While there are a number of parties on either side of the case, we have been working with the Alternative Law Forum, based in Bangalore, to track the progress of the case and the arguments that will be made in the Supreme Court. On their website, they maintain an excellent primer on the arguments in favor of upholding the Delhi High Court’s ruling and the history of the case.

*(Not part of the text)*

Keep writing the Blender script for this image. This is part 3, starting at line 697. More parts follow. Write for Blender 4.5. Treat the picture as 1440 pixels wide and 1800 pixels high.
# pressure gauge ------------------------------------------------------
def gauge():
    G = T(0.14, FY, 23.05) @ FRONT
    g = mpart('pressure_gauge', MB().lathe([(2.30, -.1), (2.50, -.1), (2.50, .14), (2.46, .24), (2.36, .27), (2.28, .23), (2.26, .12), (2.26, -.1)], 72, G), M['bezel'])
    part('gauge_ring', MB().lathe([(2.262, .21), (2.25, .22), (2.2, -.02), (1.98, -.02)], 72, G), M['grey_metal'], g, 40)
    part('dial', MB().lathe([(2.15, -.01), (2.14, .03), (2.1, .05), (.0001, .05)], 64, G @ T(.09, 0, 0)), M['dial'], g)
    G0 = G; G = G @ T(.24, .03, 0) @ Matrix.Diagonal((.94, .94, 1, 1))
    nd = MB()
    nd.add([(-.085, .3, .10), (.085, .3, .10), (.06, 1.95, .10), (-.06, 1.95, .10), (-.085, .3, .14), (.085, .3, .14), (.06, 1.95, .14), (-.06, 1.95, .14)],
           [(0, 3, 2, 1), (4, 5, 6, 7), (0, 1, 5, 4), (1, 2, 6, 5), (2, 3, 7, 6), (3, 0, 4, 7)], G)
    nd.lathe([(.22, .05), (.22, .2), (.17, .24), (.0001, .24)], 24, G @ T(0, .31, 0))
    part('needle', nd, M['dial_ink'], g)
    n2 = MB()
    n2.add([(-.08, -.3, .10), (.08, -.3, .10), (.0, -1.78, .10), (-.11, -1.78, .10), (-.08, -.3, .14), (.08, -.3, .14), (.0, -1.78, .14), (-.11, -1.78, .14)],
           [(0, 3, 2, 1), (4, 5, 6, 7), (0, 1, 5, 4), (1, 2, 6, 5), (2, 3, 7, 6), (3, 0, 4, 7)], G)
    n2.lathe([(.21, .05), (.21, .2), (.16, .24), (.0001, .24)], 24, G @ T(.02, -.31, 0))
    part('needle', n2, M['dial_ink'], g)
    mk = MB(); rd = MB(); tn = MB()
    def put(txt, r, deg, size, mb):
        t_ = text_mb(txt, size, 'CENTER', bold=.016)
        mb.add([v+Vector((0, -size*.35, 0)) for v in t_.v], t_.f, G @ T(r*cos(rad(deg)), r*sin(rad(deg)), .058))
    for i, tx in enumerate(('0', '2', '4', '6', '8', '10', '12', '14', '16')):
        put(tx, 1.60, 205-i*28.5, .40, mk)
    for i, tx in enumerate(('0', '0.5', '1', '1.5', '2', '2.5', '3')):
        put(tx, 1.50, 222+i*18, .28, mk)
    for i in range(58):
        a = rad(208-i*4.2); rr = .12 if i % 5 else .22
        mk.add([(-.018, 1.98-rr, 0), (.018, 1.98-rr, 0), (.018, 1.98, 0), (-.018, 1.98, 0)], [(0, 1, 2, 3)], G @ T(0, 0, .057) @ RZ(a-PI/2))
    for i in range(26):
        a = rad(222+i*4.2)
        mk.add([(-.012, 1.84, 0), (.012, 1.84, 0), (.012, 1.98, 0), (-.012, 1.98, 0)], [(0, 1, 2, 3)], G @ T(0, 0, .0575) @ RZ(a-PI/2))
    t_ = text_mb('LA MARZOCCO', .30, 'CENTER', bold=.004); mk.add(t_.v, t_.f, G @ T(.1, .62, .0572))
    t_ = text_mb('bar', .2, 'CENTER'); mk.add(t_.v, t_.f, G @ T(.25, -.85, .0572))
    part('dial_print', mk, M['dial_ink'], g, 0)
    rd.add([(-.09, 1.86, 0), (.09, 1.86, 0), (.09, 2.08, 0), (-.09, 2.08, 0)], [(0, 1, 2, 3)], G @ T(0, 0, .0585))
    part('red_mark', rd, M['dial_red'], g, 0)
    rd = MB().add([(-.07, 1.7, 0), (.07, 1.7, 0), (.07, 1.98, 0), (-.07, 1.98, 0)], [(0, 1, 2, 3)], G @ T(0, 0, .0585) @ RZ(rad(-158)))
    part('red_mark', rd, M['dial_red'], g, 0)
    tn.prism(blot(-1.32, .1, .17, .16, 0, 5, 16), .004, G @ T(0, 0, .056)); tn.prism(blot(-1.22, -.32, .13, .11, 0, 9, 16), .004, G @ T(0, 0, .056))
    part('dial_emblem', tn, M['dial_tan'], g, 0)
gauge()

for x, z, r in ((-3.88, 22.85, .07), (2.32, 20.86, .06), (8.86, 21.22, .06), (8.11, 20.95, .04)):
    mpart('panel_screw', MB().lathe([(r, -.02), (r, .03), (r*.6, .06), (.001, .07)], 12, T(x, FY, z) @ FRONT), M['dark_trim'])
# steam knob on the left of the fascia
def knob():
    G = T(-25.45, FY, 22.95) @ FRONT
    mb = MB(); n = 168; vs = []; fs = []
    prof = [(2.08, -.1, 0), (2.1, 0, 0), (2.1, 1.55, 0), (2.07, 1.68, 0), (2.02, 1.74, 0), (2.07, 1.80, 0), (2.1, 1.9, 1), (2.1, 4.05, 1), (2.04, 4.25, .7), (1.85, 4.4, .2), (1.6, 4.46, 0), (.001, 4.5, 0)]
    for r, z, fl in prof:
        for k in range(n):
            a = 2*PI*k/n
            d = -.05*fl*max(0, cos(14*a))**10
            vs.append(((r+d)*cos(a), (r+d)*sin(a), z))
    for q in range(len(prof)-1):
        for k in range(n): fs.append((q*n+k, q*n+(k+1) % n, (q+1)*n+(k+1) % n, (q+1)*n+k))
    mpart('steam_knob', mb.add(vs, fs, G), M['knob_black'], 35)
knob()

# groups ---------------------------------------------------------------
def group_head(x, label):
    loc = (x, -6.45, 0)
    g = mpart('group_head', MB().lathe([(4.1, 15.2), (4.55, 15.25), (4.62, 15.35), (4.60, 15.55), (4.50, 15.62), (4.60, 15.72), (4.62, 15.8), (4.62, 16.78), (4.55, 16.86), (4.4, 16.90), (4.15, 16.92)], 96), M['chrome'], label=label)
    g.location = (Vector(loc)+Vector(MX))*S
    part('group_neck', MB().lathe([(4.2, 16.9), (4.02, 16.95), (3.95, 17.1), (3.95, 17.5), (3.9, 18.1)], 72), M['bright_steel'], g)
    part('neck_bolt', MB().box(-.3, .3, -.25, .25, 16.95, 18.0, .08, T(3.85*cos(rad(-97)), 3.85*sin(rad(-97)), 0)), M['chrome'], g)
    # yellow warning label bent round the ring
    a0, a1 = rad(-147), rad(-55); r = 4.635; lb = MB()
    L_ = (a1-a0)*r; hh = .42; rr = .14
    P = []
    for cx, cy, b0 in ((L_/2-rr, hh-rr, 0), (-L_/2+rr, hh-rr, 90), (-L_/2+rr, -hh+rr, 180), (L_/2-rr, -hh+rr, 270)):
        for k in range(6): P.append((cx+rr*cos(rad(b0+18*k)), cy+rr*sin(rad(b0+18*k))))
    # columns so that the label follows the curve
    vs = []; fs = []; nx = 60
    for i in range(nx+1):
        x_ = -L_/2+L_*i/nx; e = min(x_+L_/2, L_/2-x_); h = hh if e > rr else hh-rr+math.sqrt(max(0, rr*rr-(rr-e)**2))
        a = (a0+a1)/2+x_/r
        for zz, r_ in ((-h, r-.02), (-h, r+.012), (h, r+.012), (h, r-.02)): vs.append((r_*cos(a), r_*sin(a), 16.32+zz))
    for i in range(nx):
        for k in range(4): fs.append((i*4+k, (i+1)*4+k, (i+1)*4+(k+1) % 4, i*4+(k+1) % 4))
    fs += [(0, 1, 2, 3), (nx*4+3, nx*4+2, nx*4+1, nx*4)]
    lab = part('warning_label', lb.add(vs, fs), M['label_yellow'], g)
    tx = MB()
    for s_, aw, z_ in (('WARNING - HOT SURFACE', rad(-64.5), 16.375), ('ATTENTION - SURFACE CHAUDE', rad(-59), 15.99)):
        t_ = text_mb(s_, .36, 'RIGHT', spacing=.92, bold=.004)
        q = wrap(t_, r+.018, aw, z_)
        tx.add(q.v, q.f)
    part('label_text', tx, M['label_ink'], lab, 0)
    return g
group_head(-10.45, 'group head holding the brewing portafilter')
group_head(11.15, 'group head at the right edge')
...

Since the LGBT community in India is hopeful that the Delhi High Court’s ruling will be upheld, lawyers, advocates and experts have already begun thinking about what’s next in the fight for protecting LGBT individuals in India. One area of focus has been on getting the Indian government to include sexual orientation and gender identity as protected categories under the proposed Equal Opportunity Commission bill which is currently sitting in the Indian government. The current proposed bill would prohibit discrimination based on “sex, caste, language, religion, disability, descent, place of birth, residence, race or any other” and the hope is that sexual orientation and gender identity are sufficiently analogous to these categories to also be protected under this bill. Some other concerns with the bill include questions of whether the Commission will have sufficient power to enforce an anti-discrimination policy to hold employers and schools accountable and whether (and if) private organizations should be included as well.

This summer, we hope to help Parma use results from the survey of transgender individuals in Gujarat that they are currently conducting to help illustrate why it’s crucial to include gender identity as a protected category in an anti-discrimination policy.